→ Brief: Give an exact transcription of every line, dropping the images.

→ Given information:

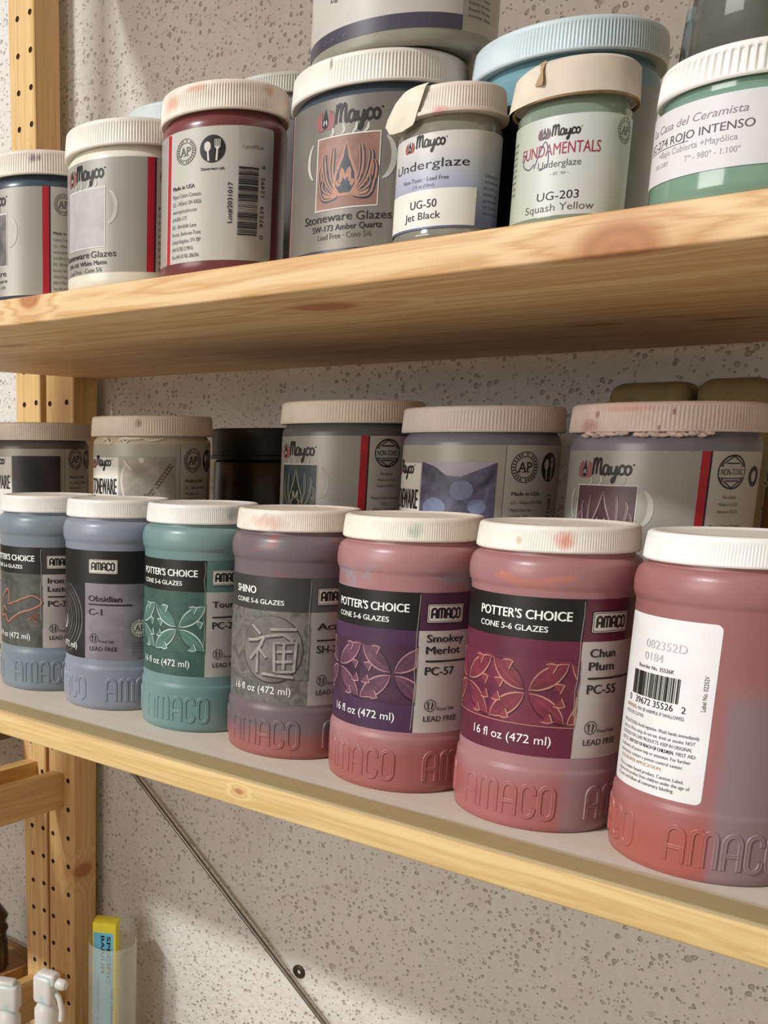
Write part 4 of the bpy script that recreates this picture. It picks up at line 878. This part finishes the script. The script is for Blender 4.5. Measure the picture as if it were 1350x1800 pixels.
for i in range(n): fs.append((2*i, 2*i+2, 2*i+3, 2*i+1))
mb.add(vs, fs, plain('thermal_label', (216, 212, 214), .5, .02)); lab = mb.build('label', rj)
mb = MB(); W = Wrap(mb, .0376, .0003)
W.text('La Casa del Ceramista', -49.5, 32.2, -1.1, 3.2, plain('script_grey', (132, 130, 134), .6), 2.2, .004, slant=.2); W.text('SC-274 ROJO INTENSO', -51, 26.0, 1.9, 3.3, INK2, 2.2, .014); W.rect(-52, -24, 25.0, 25.3, INK2, 2)
fg = plain('faded_grey', (150, 146, 148), .6); W.text('+Bajo Cubierta +Mayólica', -41.5, 21.6, -3.9, 2.6, fg, 2.2, .006); W.text('Tº - 980º - 1.100º', -25, 16.8, -2.3, 2.4, fg, 2.2); W.text('501285', -43.8, 17.6, -34, 1.9, fg, 2.2)
mb.build('printing', lab)
gj = empty('glass_jar', (-.160, .565, upz(-.1543)+.0607), 0, label='clear glass jar of grey paste standing on the green pot', cat='jar')
gl = NT('clear_glass', .03); gl.b.inputs['Transmission Weight'].default_value = 1.0; gl.b.inputs['IOR'].default_value = 1.45; gl.b.inputs['Base Color'].default_value = (.95, .97, .97, 1)
mb = MB(); lathe(mb, [(.0270, .0006), (.0290, 0), (.0300, .0025), (.0298, .006), (.0284, .030), (.0278, .075), (.0276, .090), (.0256, .090), (.0258, .075), (.0264, .030), (.0275, .008), (.026, .0055)], gl.m, n=80); mb.build('body', gj)
mb = MB(); lathe(mb, [(.020, .0060), (.0255, .0062), (.0270, .009), (.0262, .030), (.0256, .052), (.010, .053)], plain('grey_paste', (112, 108, 100), .5, .12, 30), n=64); mb.build('paste', gj)
mb = MB(); lathe(mb, cap_prof(.0300, .0835, .098, .0005), capb, n=400); mb.build('lid', gj)
# two tall jars at the back of the upper shelf
for x, y, h, c, lb in ((-.6055, .68, .1548, (196, 202, 200), 'rounded jar with smooth pale lid, at back of upper shelf behind the cream jar'), (-.5042, .68, .1522, (188, 186, 174), 'rounded jar with grey ribbed lid, at back of upper shelf behind the maroon jar')):
    root = empty('glaze_jar', (x, y, upz(x)), facing(x, y), label=lb, cat='jar')
    o = amaco_body(root, glaze('glaze_back', (128, 130, 130), (142, 142, 140), seed=11), [])
    for v in o.data.vertices: v.co.z *= (h-.0143)/ZC
    make_cap(root, .045, h-.0143, h, capmat('cap_tall_%d' % c[0], c, dirt=.05), 150, .0002 if c[0] > 190 else .0005)

# shelf above, out of the picture: it keeps lamp light off the wall
shelf('top', -1.013, .35, .815, .019, wood('pine_top', (214, 180, 136), (186, 138, 88), seed=21), 'pine shelf board above the picture, over the upper row of jars')

# ================================================================ lower left
root = empty('file_holder', (-.9192, .92, -.68), 0, label='frosted translucent plastic tube standing against the wall beside the bored post', cat='holder')
fr = NT('frosted_plastic', .35); fr.b.inputs['Base Color'].default_value = lin((226, 228, 220)); fr.b.inputs['Alpha'].default_value = .22; fr.b.inputs['Subsurface Weight'].default_value = .0
mb = MB(); lathe(mb, [(.0312, .001), (.0325, .000), (.0332, .002), (.0332, .232), (.0322, .232), (.0322, .004), (.030, .003)], fr.m, n=72); mb.build('tube', root)
root = empty('pigment_box', (-.929, .918, -.6765), math.radians(32), label='yellow cardboard box with a blue label, standing in the frosted tube', cat='box')
ye = plain('yellow_card', (222, 206, 52), .5, .05, 30)
mb = MB(); rbox(mb, -.0165, .0165, -.0125, .0125, 0, .256, ye, .0012, 2); mb.build('carton', root)
mb = MB()
mb.add([(-.0150, -.01265, .085), (.0125, -.01265, .085), (.0125, -.01265, .242), (-.0150, -.01265, .242)], [(0, 1, 2, 3)], plain('blue_label', (104, 184, 216), .45, .04)); lab = mb.build('label', root, smooth=False)
mb = MB()
for t, x, z0, z1, h in (('SPECIFIC', .0035, .168, .238, .0050), ('BARIUM', -.0045, .182, .238, .0046), ('COLOR STAIN 12', -.010, .110, .176, .003), ('FOR CERAMICS', .0095, .100, .160, .003)):
    V, F, a, b = text_mesh(t, .02); mb.add([(x+p[1]*h/CAPH, -.0128, z1-(p[0]-a)/(b-a)*(z1-z0)) for p in V], [f for f in F], INK)
mb.build('printing', lab, smooth=False)
def spray(x, y, z, rz, label, s=1):
    root = empty('spray_bottle', (x, y, -.68), rz, label=label, cat='bottle', group='white spray bottles at the bottom left')
    wt = NT('milky_plastic', .35); wt.b.inputs['Base Color'].default_value = lin((212, 210, 206)); wt.b.inputs['Subsurface Weight'].default_value = .4; wt.b.inputs['Subsurface Scale'].default_value = .01
    if 'milky' in MATS: wt.m = MATS['milky']
    MATS['milky'] = wt.m; h = z+.68; m = wt.m
    mb = MB(); lathe(mb, [(.024, 0), (.027, .003), (.027, h-.095), (.022, h-.080), (.0125, h-.068), (.0125, h-.062)], m, n=56); mb.build('bottle', root)
    mb = MB(); lathe(mb, [(.0150, h-.066), (.0150, h-.050), (.0125, h-.046), (.0105, h-.040)], m, n=160); mb.build('collar', root)
    mb = MB(); rbox(mb, -.015, .013, -.011, .011, h-.042, h-.004, m, .0065, 4); rbox(mb, -.010, .016, -.0085, .0085, h-.016, h, m, .004, 3); lathe(mb, [(.0105, h-.048), (.0108, h-.030)], m, n=40); mb.build('trigger_head', root)
    mb = MB(); lathe(mb, [(.0055, 0), (.0070, .003), (.0070, .011), (.005, .014)], m, n=28); o = mb.build('nozzle', root, loc=(.014, 0, h-.012)); o.rotation_euler = (0, pi/2, 0)
    mb = MB(); tube(mb, [(.008, 0, h-.022), (.018, 0, h-.030), (.022, 0, h-.046), (.021, 0, h-.060)], .0035, m, 10); mb.build('trigger', root)
    return root
spray(-.862, .75, -.408, math.radians(15), 'milky white spray bottle, right one of two at bottom left')
spray(-.935, .75, -.448, math.radians(-150), 'milky white spray bottle, left one of two at bottom left')

root = empty('brown_bottle', (-1.168, .90, -.575), 0, label='dark brown bottle on the neighbouring shelf, cut by the left edge', cat='bottle')
mb = MB(); lathe(mb, [(.026, 0), (.029, .004), (.029, .045), (.026, .056), (.030, .066), (.026, .076), (.030, .086), (.024, .096), (.018, .104), (.012, .108)], plain('brown_glass', (62, 40, 26), .2, .2), n=48); mb.build('body', root)
mb = MB(); lathe(mb, [(.0125, .108), (.0145, .1085), (.0145, .122), (.0125, .124)], bp, n=48); mb.build('cap', root)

→ Written answer:
Write part 4 of the bpy script that recreates this picture. It picks up at line 878. This part finishes the script. The script is for Blender 4.5. Measure the picture as if it were 1350x1800 pixels.
for i in range(n): fs.append((2*i, 2*i+2, 2*i+3, 2*i+1))
mb.add(vs, fs, plain('thermal_label', (216, 212, 214), .5, .02)); lab = mb.build('label', rj)
mb = MB(); W = Wrap(mb, .0376, .0003)
W.text('La Casa del Ceramista', -49.5, 32.2, -1.1, 3.2, plain('script_grey', (132, 130, 134), .6), 2.2, .004, slant=.2); W.text('SC-274 ROJO INTENSO', -51, 26.0, 1.9, 3.3, INK2, 2.2, .014); W.rect(-52, -24, 25.0, 25.3, INK2, 2)
fg = plain('faded_grey', (150, 146, 148), .6); W.text('+Bajo Cubierta +Mayólica', -41.5, 21.6, -3.9, 2.6, fg, 2.2, .006); W.text('Tº - 980º - 1.100º', -25, 16.8, -2.3, 2.4, fg, 2.2); W.text('501285', -43.8, 17.6, -34, 1.9, fg, 2.2)
mb.build('printing', lab)
gj = empty('glass_jar', (-.160, .565, upz(-.1543)+.0607), 0, label='clear glass jar of grey paste standing on the green pot', cat='jar')
gl = NT('clear_glass', .03); gl.b.inputs['Transmission Weight'].default_value = 1.0; gl.b.inputs['IOR'].default_value = 1.45; gl.b.inputs['Base Color'].default_value = (.95, .97, .97, 1)
mb = MB(); lathe(mb, [(.0270, .0006), (.0290, 0), (.0300, .0025), (.0298, .006), (.0284, .030), (.0278, .075), (.0276, .090), (.0256, .090), (.0258, .075), (.0264, .030), (.0275, .008), (.026, .0055)], gl.m, n=80); mb.build('body', gj)
mb = MB(); lathe(mb, [(.020, .0060), (.0255, .0062), (.0270, .009), (.0262, .030), (.0256, .052), (.010, .053)], plain('grey_paste', (112, 108, 100), .5, .12, 30), n=64); mb.build('paste', gj)
mb = MB(); lathe(mb, cap_prof(.0300, .0835, .098, .0005), capb, n=400); mb.build('lid', gj)
# two tall jars at the back of the upper shelf
for x, y, h, c, lb in ((-.6055, .68, .1548, (196, 202, 200), 'rounded jar with smooth pale lid, at back of upper shelf behind the cream jar'), (-.5042, .68, .1522, (188, 186, 174), 'rounded jar with grey ribbed lid, at back of upper shelf behind the maroon jar')):
    root = empty('glaze_jar', (x, y, upz(x)), facing(x, y), label=lb, cat='jar')
    o = amaco_body(root, glaze('glaze_back', (128, 130, 130), (142, 142, 140), seed=11), [])
    for v in o.data.vertices: v.co.z *= (h-.0143)/ZC
    make_cap(root, .045, h-.0143, h, capmat('cap_tall_%d' % c[0], c, dirt=.05), 150, .0002 if c[0] > 190 else .0005)

# shelf above, out of the picture: it keeps lamp light off the wall
shelf('top', -1.013, .35, .815, .019, wood('pine_top', (214, 180, 136), (186, 138, 88), seed=21), 'pine shelf board above the picture, over the upper row of jars')

# ================================================================ lower left
root = empty('file_holder', (-.9192, .92, -.68), 0, label='frosted translucent plastic tube standing against the wall beside the bored post', cat='holder')
fr = NT('frosted_plastic', .35); fr.b.inputs['Base Color'].default_value = lin((226, 228, 220)); fr.b.inputs['Alpha'].default_value = .22; fr.b.inputs['Subsurface Weight'].default_value = .0
mb = MB(); lathe(mb, [(.0312, .001), (.0325, .000), (.0332, .002), (.0332, .232), (.0322, .232), (.0322, .004), (.030, .003)], fr.m, n=72); mb.build('tube', root)
root = empty('pigment_box', (-.929, .918, -.6765), math.radians(32), label='yellow cardboard box with a blue label, standing in the frosted tube', cat='box')
ye = plain('yellow_card', (222, 206, 52), .5, .05, 30)
mb = MB(); rbox(mb, -.0165, .0165, -.0125, .0125, 0, .256, ye, .0012, 2); mb.build('carton', root)
mb = MB()
mb.add([(-.0150, -.01265, .085), (.0125, -.01265, .085), (.0125, -.01265, .242), (-.0150, -.01265, .242)], [(0, 1, 2, 3)], plain('blue_label', (104, 184, 216), .45, .04)); lab = mb.build('label', root, smooth=False)
mb = MB()
for t, x, z0, z1, h in (('SPECIFIC', .0035, .168, .238, .0050), ('BARIUM', -.0045, .182, .238, .0046), ('COLOR STAIN 12', -.010, .110, .176, .003), ('FOR CERAMICS', .0095, .100, .160, .003)):
    V, F, a, b = text_mesh(t, .02); mb.add([(x+p[1]*h/CAPH, -.0128, z1-(p[0]-a)/(b-a)*(z1-z0)) for p in V], [f for f in F], INK)
mb.build('printing', lab, smooth=False)
def spray(x, y, z, rz, label, s=1):
    root = empty('spray_bottle', (x, y, -.68), rz, label=label, cat='bottle', group='white spray bottles at the bottom left')
    wt = NT('milky_plastic', .35); wt.b.inputs['Base Color'].default_value = lin((212, 210, 206)); wt.b.inputs['Subsurface Weight'].default_value = .4; wt.b.inputs['Subsurface Scale'].default_value = .01
    if 'milky' in MATS: wt.m = MATS['milky']
    MATS['milky'] = wt.m; h = z+.68; m = wt.m
    mb = MB(); lathe(mb, [(.024, 0), (.027, .003), (.027, h-.095), (.022, h-.080), (.0125, h-.068), (.0125, h-.062)], m, n=56); mb.build('bottle', root)
    mb = MB(); lathe(mb, [(.0150, h-.066), (.0150, h-.050), (.0125, h-.046), (.0105, h-.040)], m, n=160); mb.build('collar', root)
    mb = MB(); rbox(mb, -.015, .013, -.011, .011, h-.042, h-.004, m, .0065, 4); rbox(mb, -.010, .016, -.0085, .0085, h-.016, h, m, .004, 3); lathe(mb, [(.0105, h-.048), (.0108, h-.030)], m, n=40); mb.build('trigger_head', root)
    mb = MB(); lathe(mb, [(.0055, 0), (.0070, .003), (.0070, .011), (.005, .014)], m, n=28); o = mb.build('nozzle', root, loc=(.014, 0, h-.012)); o.rotation_euler = (0, pi/2, 0)
    mb = MB(); tube(mb, [(.008, 0, h-.022), (.018, 0, h-.030), (.022, 0, h-.046), (.021, 0, h-.060)], .0035, m, 10); mb.build('trigger', root)
    return root
spray(-.862, .75, -.408, math.radians(15), 'milky white spray bottle, right one of two at bottom left')
spray(-.935, .75, -.448, math.radians(-150), 'milky white spray bottle, left one of two at bottom left')

root = empty('brown_bottle', (-1.168, .90, -.575), 0, label='dark brown bottle on the neighbouring shelf, cut by the left edge', cat='bottle')
mb = MB(); lathe(mb, [(.026, 0), (.029, .004), (.029, .045), (.026, .056), (.030, .066), (.026, .076), (.030, .086), (.024, .096), (.018, .104), (.012, .108)], plain('brown_glass', (62, 40, 26), .2, .2), n=48); mb.build('body', root)
mb = MB(); lathe(mb, [(.0125, .108), (.0145, .1085), (.0145, .122), (.0125, .124)], bp, n=48); mb.build('cap', root)